Snowboarding As Putt-Putt Golf
02/15/2022
A+
|
a-
Print Friendly and PDF

Because skiers go so fast, they need enormous amounts of terrain, with the biggest ski resorts, such as Whistler in British Columbia, covering up to 12 square miles. So famous ski resorts tend to track back to the pre-environmentalism days when some visionary entrepreneur could talk the Forest Service into giving him a permit for Mammoth Mountain or wherever without a lot of costly environmental impact studies.

A secret of snowboarding is that snowboards don’t go as fast as skis, so they don’t need as much room, which makes them a better fit for today’s high land prices and environmental restrictions.

Another secret is that snowboarders fall down more than skiers, so snowboarding is best for teens who feel no pain. So that makes snowboarding seem cool, even though, objectively, it’s not as thrilling as going fast on skis.

Snowboarding is kind of like if teens had invented a soft golf ball that doesn’t go very far so they could use their drivers on cheap little pitch and putt golf courses instead of on increasingly outlandishly expensive full-size golf courses…and still make it seem cool.

That actually would be a good thing if somebody ever did it for golf.
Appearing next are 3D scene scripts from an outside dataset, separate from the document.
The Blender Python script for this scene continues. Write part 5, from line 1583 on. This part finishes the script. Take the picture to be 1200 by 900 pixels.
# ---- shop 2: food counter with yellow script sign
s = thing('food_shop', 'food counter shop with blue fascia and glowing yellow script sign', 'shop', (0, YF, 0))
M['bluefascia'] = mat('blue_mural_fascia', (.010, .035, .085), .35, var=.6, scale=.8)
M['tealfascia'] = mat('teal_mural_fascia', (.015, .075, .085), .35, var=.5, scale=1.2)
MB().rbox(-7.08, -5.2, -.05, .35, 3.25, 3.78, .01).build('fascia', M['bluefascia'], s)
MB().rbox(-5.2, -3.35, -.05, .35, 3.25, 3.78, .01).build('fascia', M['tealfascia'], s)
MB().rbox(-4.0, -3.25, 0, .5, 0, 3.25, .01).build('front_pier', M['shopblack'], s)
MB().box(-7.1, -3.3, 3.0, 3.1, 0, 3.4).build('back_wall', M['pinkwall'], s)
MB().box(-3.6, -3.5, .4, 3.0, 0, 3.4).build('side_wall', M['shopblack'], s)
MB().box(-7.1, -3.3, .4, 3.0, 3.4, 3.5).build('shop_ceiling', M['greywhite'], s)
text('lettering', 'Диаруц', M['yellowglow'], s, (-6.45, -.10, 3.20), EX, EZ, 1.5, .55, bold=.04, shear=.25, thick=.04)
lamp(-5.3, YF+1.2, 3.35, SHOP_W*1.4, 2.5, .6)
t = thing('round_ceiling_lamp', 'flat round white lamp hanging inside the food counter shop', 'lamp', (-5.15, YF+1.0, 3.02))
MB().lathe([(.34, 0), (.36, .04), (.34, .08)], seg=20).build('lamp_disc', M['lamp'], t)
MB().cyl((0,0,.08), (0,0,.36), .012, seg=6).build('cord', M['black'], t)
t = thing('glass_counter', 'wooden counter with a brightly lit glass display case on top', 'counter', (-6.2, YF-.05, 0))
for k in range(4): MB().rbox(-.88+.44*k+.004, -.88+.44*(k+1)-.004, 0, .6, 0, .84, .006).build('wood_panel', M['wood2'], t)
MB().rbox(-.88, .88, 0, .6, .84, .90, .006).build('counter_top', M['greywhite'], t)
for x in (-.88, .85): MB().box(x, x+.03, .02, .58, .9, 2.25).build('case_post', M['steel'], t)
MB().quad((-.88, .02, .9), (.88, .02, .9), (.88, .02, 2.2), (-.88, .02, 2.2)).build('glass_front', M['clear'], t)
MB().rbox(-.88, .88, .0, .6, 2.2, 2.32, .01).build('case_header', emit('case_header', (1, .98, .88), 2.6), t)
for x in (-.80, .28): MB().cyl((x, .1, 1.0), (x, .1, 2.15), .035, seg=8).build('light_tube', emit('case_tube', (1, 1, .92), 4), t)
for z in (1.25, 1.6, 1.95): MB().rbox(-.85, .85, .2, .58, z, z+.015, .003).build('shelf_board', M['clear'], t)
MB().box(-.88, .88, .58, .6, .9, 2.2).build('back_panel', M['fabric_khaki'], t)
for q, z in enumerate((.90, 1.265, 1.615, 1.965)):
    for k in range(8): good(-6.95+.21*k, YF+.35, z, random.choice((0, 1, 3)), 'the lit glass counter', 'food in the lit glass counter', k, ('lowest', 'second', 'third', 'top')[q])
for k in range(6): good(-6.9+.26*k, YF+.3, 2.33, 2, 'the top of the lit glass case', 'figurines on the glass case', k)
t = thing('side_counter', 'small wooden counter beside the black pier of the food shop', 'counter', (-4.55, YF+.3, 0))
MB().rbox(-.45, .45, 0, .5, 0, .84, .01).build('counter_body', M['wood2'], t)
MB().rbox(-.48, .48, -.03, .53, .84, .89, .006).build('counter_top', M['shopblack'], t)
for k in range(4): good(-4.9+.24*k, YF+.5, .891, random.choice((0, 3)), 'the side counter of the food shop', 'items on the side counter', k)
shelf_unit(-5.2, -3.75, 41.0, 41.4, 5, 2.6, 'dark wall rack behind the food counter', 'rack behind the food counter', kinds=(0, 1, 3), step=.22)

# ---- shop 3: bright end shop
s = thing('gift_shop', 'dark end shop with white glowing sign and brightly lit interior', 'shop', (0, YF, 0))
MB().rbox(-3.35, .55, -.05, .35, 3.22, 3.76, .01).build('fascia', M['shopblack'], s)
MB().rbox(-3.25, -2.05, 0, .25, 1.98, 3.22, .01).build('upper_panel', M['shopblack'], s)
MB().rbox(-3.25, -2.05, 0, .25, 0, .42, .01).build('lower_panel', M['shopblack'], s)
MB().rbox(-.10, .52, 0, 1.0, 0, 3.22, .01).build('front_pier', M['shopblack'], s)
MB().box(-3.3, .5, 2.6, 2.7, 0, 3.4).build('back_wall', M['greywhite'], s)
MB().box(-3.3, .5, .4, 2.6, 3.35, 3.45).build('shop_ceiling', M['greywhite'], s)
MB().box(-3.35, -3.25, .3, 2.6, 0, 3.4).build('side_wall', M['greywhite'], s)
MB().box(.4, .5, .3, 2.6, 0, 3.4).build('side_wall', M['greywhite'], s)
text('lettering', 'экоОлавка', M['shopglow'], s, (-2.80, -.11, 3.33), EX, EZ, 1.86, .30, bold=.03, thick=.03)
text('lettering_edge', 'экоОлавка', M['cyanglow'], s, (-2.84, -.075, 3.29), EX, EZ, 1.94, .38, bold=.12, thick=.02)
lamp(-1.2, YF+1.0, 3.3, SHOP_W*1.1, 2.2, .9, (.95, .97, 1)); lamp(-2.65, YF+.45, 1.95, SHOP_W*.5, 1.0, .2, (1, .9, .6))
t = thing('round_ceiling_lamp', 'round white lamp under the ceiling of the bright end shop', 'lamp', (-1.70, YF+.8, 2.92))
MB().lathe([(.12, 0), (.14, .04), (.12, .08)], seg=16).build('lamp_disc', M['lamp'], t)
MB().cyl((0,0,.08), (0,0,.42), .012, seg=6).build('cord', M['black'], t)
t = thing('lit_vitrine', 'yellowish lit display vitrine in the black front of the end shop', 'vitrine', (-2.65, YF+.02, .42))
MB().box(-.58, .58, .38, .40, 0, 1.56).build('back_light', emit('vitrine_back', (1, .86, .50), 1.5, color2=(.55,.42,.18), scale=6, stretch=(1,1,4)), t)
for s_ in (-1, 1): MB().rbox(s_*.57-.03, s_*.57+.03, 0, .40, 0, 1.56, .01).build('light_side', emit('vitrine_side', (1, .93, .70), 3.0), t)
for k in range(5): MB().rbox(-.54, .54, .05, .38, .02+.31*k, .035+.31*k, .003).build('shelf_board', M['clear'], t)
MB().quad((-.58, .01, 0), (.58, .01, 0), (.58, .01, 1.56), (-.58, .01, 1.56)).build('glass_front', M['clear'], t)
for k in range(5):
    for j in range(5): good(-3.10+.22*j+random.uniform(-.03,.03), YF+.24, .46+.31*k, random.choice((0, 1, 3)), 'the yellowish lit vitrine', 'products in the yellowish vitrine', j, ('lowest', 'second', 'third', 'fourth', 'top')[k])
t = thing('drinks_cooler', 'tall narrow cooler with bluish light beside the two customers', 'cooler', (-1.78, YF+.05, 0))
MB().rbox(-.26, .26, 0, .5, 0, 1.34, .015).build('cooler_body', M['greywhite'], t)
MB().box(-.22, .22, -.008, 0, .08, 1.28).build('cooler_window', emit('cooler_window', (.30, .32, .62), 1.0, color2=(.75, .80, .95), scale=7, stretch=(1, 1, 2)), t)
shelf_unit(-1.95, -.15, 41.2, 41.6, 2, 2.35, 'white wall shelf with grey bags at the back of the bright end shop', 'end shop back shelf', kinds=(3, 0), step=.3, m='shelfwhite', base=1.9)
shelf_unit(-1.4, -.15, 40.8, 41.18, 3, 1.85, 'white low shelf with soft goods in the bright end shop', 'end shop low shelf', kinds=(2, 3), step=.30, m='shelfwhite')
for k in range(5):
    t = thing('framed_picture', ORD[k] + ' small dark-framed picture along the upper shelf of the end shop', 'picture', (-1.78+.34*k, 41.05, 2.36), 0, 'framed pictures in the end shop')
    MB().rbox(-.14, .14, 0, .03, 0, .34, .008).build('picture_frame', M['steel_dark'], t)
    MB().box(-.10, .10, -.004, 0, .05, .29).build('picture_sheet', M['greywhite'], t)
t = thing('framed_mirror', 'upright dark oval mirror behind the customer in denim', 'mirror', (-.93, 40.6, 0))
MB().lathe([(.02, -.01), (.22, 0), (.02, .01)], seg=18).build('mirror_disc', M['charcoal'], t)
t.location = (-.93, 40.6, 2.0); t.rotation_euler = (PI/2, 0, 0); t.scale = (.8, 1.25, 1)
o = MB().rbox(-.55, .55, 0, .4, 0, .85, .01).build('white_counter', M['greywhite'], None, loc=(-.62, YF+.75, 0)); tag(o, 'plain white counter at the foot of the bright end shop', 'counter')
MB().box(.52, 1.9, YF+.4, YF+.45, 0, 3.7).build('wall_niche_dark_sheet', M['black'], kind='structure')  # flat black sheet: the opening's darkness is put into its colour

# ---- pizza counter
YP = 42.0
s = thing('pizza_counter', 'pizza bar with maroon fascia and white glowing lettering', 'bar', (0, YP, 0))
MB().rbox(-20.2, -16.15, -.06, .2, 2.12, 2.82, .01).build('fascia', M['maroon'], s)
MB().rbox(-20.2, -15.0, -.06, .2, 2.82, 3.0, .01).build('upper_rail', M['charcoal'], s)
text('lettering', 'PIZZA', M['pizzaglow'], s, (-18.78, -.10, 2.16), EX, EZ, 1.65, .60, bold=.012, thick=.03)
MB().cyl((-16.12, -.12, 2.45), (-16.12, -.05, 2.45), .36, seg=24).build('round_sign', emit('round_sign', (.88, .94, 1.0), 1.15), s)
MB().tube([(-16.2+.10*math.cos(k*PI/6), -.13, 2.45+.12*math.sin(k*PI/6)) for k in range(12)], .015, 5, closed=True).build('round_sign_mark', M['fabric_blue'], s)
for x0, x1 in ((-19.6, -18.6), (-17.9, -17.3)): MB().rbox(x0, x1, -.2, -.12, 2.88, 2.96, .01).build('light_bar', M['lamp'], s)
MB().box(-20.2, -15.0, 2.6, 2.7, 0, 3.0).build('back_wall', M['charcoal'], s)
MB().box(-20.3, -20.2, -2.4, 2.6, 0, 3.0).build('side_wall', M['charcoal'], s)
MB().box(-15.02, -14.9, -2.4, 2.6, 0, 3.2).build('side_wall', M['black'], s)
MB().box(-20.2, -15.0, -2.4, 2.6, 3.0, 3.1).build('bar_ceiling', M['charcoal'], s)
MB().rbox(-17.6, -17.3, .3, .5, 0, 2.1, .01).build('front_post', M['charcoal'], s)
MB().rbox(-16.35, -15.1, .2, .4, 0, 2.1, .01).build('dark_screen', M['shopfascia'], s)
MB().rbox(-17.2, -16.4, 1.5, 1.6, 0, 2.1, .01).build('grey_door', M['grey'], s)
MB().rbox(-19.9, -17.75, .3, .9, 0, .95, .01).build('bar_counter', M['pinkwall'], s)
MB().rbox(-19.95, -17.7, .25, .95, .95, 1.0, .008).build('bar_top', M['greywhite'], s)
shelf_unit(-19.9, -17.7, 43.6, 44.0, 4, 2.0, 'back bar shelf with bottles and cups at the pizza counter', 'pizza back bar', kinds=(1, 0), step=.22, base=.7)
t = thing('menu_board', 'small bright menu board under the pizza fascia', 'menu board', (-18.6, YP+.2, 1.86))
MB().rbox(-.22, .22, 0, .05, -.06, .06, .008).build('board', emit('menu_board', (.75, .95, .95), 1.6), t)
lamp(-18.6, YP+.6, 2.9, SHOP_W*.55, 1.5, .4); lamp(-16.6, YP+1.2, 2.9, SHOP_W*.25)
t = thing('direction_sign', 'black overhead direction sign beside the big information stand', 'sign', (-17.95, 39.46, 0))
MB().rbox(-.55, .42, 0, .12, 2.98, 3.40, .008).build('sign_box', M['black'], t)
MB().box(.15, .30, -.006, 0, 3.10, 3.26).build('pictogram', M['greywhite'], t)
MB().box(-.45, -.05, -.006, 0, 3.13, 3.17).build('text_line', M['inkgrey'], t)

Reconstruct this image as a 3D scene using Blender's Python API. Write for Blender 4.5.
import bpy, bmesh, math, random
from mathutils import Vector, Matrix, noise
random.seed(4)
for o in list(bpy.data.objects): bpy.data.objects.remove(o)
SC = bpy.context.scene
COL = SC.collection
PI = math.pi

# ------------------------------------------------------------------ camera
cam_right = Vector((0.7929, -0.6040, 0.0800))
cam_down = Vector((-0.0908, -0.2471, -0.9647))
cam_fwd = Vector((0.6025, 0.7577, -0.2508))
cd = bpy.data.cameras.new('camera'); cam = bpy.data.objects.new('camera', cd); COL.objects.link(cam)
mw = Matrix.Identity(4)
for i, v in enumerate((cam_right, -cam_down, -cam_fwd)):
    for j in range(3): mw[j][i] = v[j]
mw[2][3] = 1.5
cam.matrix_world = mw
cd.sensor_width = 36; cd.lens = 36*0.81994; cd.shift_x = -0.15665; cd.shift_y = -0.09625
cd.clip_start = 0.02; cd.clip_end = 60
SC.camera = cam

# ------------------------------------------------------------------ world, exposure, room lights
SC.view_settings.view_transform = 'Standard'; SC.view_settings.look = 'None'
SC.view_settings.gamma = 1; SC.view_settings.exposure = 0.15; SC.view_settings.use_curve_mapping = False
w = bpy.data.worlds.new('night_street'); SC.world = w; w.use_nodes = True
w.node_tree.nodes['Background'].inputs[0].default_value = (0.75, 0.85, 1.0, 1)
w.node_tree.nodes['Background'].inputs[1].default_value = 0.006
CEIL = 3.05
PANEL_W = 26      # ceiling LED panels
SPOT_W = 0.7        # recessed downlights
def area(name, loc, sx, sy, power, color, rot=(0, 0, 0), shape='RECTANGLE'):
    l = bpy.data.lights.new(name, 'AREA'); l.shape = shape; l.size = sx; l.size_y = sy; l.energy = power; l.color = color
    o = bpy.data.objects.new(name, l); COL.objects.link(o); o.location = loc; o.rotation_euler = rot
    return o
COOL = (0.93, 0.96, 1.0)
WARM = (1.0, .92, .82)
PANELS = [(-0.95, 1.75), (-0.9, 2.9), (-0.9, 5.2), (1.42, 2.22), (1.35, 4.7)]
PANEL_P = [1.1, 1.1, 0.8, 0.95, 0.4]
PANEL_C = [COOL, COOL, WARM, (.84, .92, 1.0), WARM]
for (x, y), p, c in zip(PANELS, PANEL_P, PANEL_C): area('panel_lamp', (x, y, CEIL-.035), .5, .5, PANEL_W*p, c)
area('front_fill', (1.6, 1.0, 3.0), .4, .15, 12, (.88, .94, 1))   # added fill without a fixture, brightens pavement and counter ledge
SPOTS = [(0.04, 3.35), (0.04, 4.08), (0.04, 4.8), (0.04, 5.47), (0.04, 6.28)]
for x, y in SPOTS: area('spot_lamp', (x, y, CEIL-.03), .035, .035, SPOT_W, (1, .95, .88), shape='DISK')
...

It’s especially too bad that Chinese golfers in the 1980s fell in love with whomping a regular golf ball regular distances. If Deng Xiaoping were as wise as his admirers claim, he would have required a soft golf ball that only goes the length of a football field and thus golf courses in China would be only 1/4th as big. But instead, the Chinese went with the standard golf ball, which is not a good fit for densely populated China. So you see headlines out of China like, “800 Evicted Farmers Battle 200 Club-Wielding Bandits Hired by Mayor and Golf Course Developer.”